_Your objective_
Quote word for word the lines below, beginning with the first and ending with the one that has "11), (1700, 12)]". Drop the pictures.

_Given data_
** Begin **

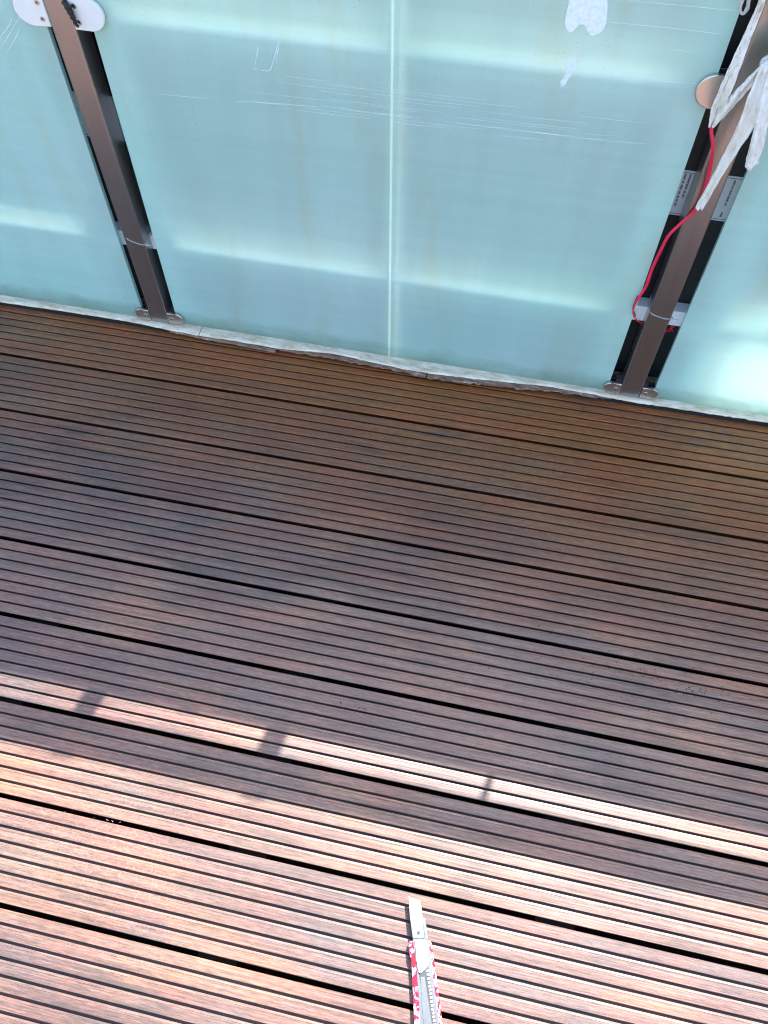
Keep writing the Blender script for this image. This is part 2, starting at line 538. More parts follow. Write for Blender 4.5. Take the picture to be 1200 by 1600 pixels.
WID = [(-420, 8), (0, 8), (150, 9), (300, 11), (330, 10), (440, 6.5), (480, 5), (520, 4), (600, 6.5), (640, 8), (668, 6), (760, 6), (860, 4.5), (900, 7), (945, 8), (1000, 9.5), (1100, 11), (1200, 11), (1700, 12)]


def strip(u0, u1, name, mat, off=0.0, wt=WID, zt=0.0155, rag=1.0, parent=kerb, Yb=1.2455):
    bm = bmesh.new()
    n = max(4, int((u1 - u0) / 6))
    rings = []
    for i in range(n + 1):
        u = u0 + (u1 - u0) * i / n
        v0 = lerp(top_line, u) + off
        wv = lerp(wt, u) * (0.78 if off == 0 else 0.8) * (1 + 0.12 * rag * rnd.uniform(-1, 1))
        a = at(u, v0, z=zt)
        b = at(u, v0 + wv, z=zt - 0.001 + 0.0006 * rag * rnd.uniform(-1, 1))
        yb = max(a.y, Yb) if off == 0 else a.y
        dz = 0.0012 * math.sin(u * 0.05) * rag * 0.4
        prof = [(yb + 0.004, zt - 0.006), (yb + 0.004, zt + 0.0004), ((a.y + b.y) / 2, zt + 0.001 + dz), (b.y + 0.002, zt + 0.0002), (b.y, b.z - 0.0012), (b.y + 0.0015, zt - 0.0052)]
        x = (a.x + b.x) / 2
        rings.append([bm.verts.new((x, y, z)) for y, z in prof])
    k = 6
    for a, b in zip(rings, rings[1:]):
        for i in range(k):
            j = (i + 1) % k
            bm.faces.new((a[i], a[j], b[j], b[i]))
    bm.faces.new(rings[0]); bm.faces.new(rings[-1][::-1])
    bmesh.ops.recalc_face_normals(bm, faces=bm.faces)
    return obj(name, bm, mat, parent, smooth=False)


strip(-420, 311.5, 'strip_length', M_strip, rag=0.35)
strip(312.8, 460, 'strip_length', M_strip, rag=0.5)
strip(460.2, 1700, 'strip_length', M_strip, rag=0.7)
FW_ = [(420, 2), (450, 4), (520, 7), (600, 7), (680, 9), (760, 8), (860, 8), (930, 5), (960, 3)]
o = strip(428, 666, 'peeling_film', M_film, off=5.0, wt=FW_, zt=0.0125, rag=2.0); o['label'] = 'brown peeling film hanging from the strip'
strip(668, 955, 'peeling_film', M_film, off=5.5, wt=FW_, zt=0.0125, rag=2.2)
strip(265, 430, 'peeling_film', M_film, off=9.5, wt=[(265, 2), (330, 4), (430, 4)], zt=0.0115, rag=1.5)
# carrier below the strip (dark, mostly hidden)
bm = bmesh.new(); box(bm, -3, 3, 1.229, 1.262, -0.02, 0.0095)
obj('carrier', bm, M_dark, kerb)

# ------------------------------------------------------------------ glass panes
YG = 1.2455           # front face of the panes
TH = 0.0095
Z0, Z1 = 0.0165, 0.955
XL_r = at(146, 258, Y=YG).x     # right edge of left pane
XC_l = at(212, 275, Y=YG).x
XC_r = at(1056, 303, Y=YG).x
XR_l = at(1133, 350, Y=YG).x
GRP = 'frosted glass balustrade panes'


def pane(x0, x1, label):
    t = empty('glass_pane', ((x0 + x1) / 2, YG, Z0))
    tag(t, label, 'glass pane', GRP)
    bm = bmesh.new()
    fs = box(bm, x0, x1, YG, YG + TH, Z0, Z1)
    for f in fs:
        c = f.calc_center_median()
        if c.y < YG + 1e-5: f.material_index = 0
        elif c.y > YG + TH - 1e-5: f.material_index = 1
        else: f.material_index = 2
    obj('sheet', bm, [M_gface, M_gback, M_gedge], t)
    return t


P_L = pane(XL_r - 1.0, XL_r, 'pale blue frosted glass pane left of the left steel post')
P_C = pane(XC_l, XC_r, 'large frosted glass pane between the two steel posts, with glue marks')
P_R = pane(XR_l, XR_l + 1.0, 'frosted glass pane right of the right steel post, bright patch low down')


bm = bmesh.new()  # strip added to soften the sun line through the module seam
xs_ = at(611, 280, Y=1.2465).x
box(bm, xs_ - 0.011, xs_ + 0.011, YG + TH + 0.0004, YG + TH + 0.0009, Z0 + 0.002, Z1 - 0.002)
tag(obj('seam_diffuser', bm, M_seam_diff, P_C), 'added milky strip spreading the seam light behind the pane')


def ribbon_marks(name, segs, mat, parent, wmm, label=None, wob=0.0):
    """thin raised lines on the front of the glass, through the given pixel polylines"""
    bm = bmesh.new()
    for pl in segs:
        P = [at(u, v, Y=YG - 0.0004) for u, v in pl]
        P2 = []
        for a, b in zip(P, P[1:]):
            for k in range(6): P2.append(a.lerp(b, k / 6))
        P2.append(P[-1])
        prev = None
        for i, p in enumerate(P2):
            t = (P2[min(i + 1, len(P2) - 1)] - P2[max(i - 1, 0)]).normalized()
            nn = Vector((-t.z, 0, t.x))
            e = min(i, len(P2) - 1 - i)
            ww = wmm * 0.001 * (0.5 + 0.5 * min(1, e / 3)) * rnd.uniform(0.5, 1.2)
            p = p + nn * rnd.uniform(-wob, wob)
            a, c = bm.verts.new(p + nn * ww / 2), bm.verts.new(p - nn * ww / 2)
            mid = bm.verts.new(p + Vector((0, -0.0003, 0)))
            if prev:
                bm.faces.new((prev[0], a, mid, prev[2])); bm.faces.new((prev[2], mid, c, prev[1]))
            prev = (a, c, mid)
    o = obj(name, bm, mat, parent)
    o['kind'] = 'stuff'
    if label: o['label'] = label
    return o


seg = []
for k in range(9):
    y0 = 112 + k * 6.5 + rnd.uniform(-2, 2)
    x0 = 400 + rnd.uniform(-40, 150); x1 = 1060 - rnd.uniform(0, 330)
    xx = x0
    while xx < x1 - 40:
        xe = min(x1, xx + rnd.uniform(40, 190))
        seg.append([(xx, y0 + 0.125 * (xx - 400)), ((xx + xe) / 2, y0 + 0.124 * ((xx + xe) / 2 - 400) + 0.8), (xe, y0 + 0.122 * (xe - 400))])
        xx = xe + rnd.uniform(5, 80)
ribbon_marks('scratch_lines', seg, M_scr, P_C, 0.42)
ribbon_marks('scratch_lines', [[(250, 147), (330, 155)], [(370, 158), (450, 163), (510, 168)], [(532, 171), (590, 178), (655, 186)], [(715, 193), (800, 203), (897, 213)], [(905, 215), (950, 219)], [(965, 221), (1010, 225)], [(960, 0), (1060, 8), (1150, 17)], [(945, 34), (1040, 43), (1135, 54)], [(1055, 77), (1085, 83)], [(1010, 125), (1090, 131)]], M_scr, P_C, 0.75)
ribbon_marks('scratch_lines', [[(0, 78), (18, 48), (36, 18)], [(10, 84), (24, 60), (32, 44)], [(0, 60), (14, 40), (22, 22)]], M_scr, P_L, 1.1)


def residue(name, px, mat, parent, th=0.0009):
    bm = bmesh.new()
    P = catmull([at(u, v, Y=YG - 0.0002) for u, v in px + px[:1]], 4)[:-1]
    prism(bm, P, Vector((0, -1, 0)), th)
    bmesh.ops.triangulate(bm, faces=[f for f in bm.faces if len(f.verts) > 4])
    return obj(name, bm, mat, parent)


residue('glue_residue', [(892, -14), (887, 12), (883, 30), (884, 42), (889, 50), (896, 48), (901, 43), (905, 38.5), (913, 38.5), (916, 44), (919, 51), (926, 55), (936, 52), (945, 42), (949, 20), (946, -12), (920, -22)], M_res, P_C)['label'] = 'tooth shaped white patch of dried glue'
seg = []
for k in range(46):
    t = rnd.random()
    cu, cv = 903 - 24 * t + rnd.uniform(-5, 5) * (1 - 0.4 * t), 90 + 42 * t
    dx, dy = rnd.uniform(2, 7), rnd.uniform(3, 11)
    seg.append([(cu - dx, cv + dy), (cu + rnd.uniform(-2, 2), cv + rnd.uniform(-2, 2)), (cu + dx * 0.9, cv - dy)])
ribbon_marks('scribbled_residue', seg, M_res, P_C, 1.5, 'scribble of white residue', 0.0005)
seg = []
for k in range(14):
    v = -8 + k * 4.2
    seg.append([(889 + rnd.uniform(-3, 3), v), (915, v + 3 + rnd.uniform(-1, 1)), (942 + rnd.uniform(-4, 3), v + 6)] if v < 30 else [(887, v), (893, v + 3), (899, v + 2)])
for q in seg: pass
ribbon_marks('tape_outline', [[(404, 72), (400, 90), (398, 104)], [(396, 107), (402, 108)], [(408, 110), (416, 111), (423, 109), (425, 102), (431, 82), (436, 62)], [(431, 100), (434, 80), (438, 63)]], M_scr, P_C, 1.3, 'faint outline left by a piece of tape')

# ------------------------------------------------------------------ posts
YF = 1.238
PD = 0.045
PGRP = 'square steel posts of the balustrade'


def rbox(bm, x0, x1, y0, y1, z0, z1, r=0.003):
    pts = []
    for cx, cy, a0 in ((x1 - r, y1 - r, 0), (x0 + r, y1 - r, 90), (x0 + r, y0 + r, 180), (x1 - r, y0 + r, 270)):
        for k in range(5):
            a = R(a0 + k * 22.5)
            pts.append(Vector((cx + r * math.cos(a), cy + r * math.sin(a), z0)))
    prism(bm, pts, Vector((0, 0, 1)), z1 - z0)


def d_plate(bm, xin, xout, y0, th, z0, z1, dome=0.0):
    """plate square on the post side, half-round on the outer side, thickness towards -y"""
    s = 1 if xout > xin else -1
    h = (z1 - z0) / 2
    zc = (z0 + z1) / 2
    r = min(h, abs(xout - xin) * 0.95)
    cx = xout - s * r
    pts = [Vector((xin, y0, z0)), Vector((cx, y0, z0))]
    for k in range(1, 12):
        a = -math.pi / 2 + math.pi * k / 12
        pts.append(Vector((cx + s * r * math.cos(a), y0, zc + h * math.sin(a))))
    pts += [Vector((cx, y0, z1)), Vector((xin, y0, z1))]
    prism(bm, pts, Vector((0, -1, 0)), th, 0.0016)


def disc(bm, c, r, th, seg=16):
    c = Vector(c)
    pts = [c + Vector((r * math.cos(2 * math.pi * k / seg), 0, r * math.sin(2 * math.pi * k / seg))) for k in range(seg)]
    prism(bm, pts, Vector((0, -1, 0)), th, min(0.0004, th * 0.4))


def clamp(post, side, xp, zc, h, reach, name='glass_clamp', screws=1, y=None, th=0.007, mat=None):
    xin = xp
    y0 = (YG - 0.0015) if y is None else y
    bm = bmesh.new()
    d_plate(bm, xin, xin + side * reach, y0, th, zc - h / 2, zc + h / 2)
    c = obj(name, bm, mat or M_clamp, post, smooth=False)
    bm = bmesh.new()
    d_plate(bm, xin, xin + side * (reach - 0.002), y0 + 0.0014, 0.0013, zc - h / 2 + 0.001, zc + h / 2 - 0.001)
    d_plate(bm, xin, xin + side * reach, YG + TH + 0.0025, 0.0022, zc - h / 2, zc + h / 2)
    obj('rubber_pad', bm, M_rubber, c)
    for k in range(screws):
        zz = zc + (k - (screws - 1) / 2) * h * 0.5
        bm = bmesh.new(); disc(bm, (xin + side * 0.010, y0 - th + 0.0002, zz), 0.0042, 0.0012)
        obj('screw', bm, M_clamp, c)
        bm = bmesh.new(); disc(bm, (xin + side * 0.010, y0 - th - 0.0010, zz), 0.0017, 0.0003, 6)
        obj('screw_socket', bm, M_rubber, c)
    # block reaching back through the gap to hold the pane
    bm = bmesh.new()
    box(bm, min(xin, xin + side * 0.012), max(xin, xin + side * 0.012), y0 + 0.002, YG + TH + 0.014, zc - h * 0.38, zc + h * 0.38, 0.0008)
    obj('clamp_body', bm, M_clamp, c)
    return c


def post(xc, label):
    t = empty('balustrade_post', (xc, YF + PD / 2, 0.0))
    tag(t, label, 'post', PGRP)
    bm = bmesh.new()
    rbox(bm, xc - 0.0215, xc + 0.0215, YF, YF + PD, 0.0165, 0.940)
    obj('tube', bm, M_post, t)
    bm = bmesh.new()
    rbox(bm, xc - 0.006, xc + 0.006, YF + PD / 2 - 0.006, YF + PD / 2 + 0.006, 0.939, 1.042)
    obj('rail_pin', bm, M_post, t)
    for s in (-1, 1):
        clamp(t, s, xc + s * 0.0218, 0.034, 0.030, 0.036)
    return t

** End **

_Finished answer_
Keep writing the Blender script for this image. This is part 2, starting at line 538. More parts follow. Write for Blender 4.5. Take the picture to be 1200 by 1600 pixels.
WID = [(-420, 8), (0, 8), (150, 9), (300, 11), (330, 10), (440, 6.5), (480, 5), (520, 4), (600, 6.5), (640, 8), (668, 6), (760, 6), (860, 4.5), (900, 7), (945, 8), (1000, 9.5), (1100, 11), (1200, 11), (1700, 12)]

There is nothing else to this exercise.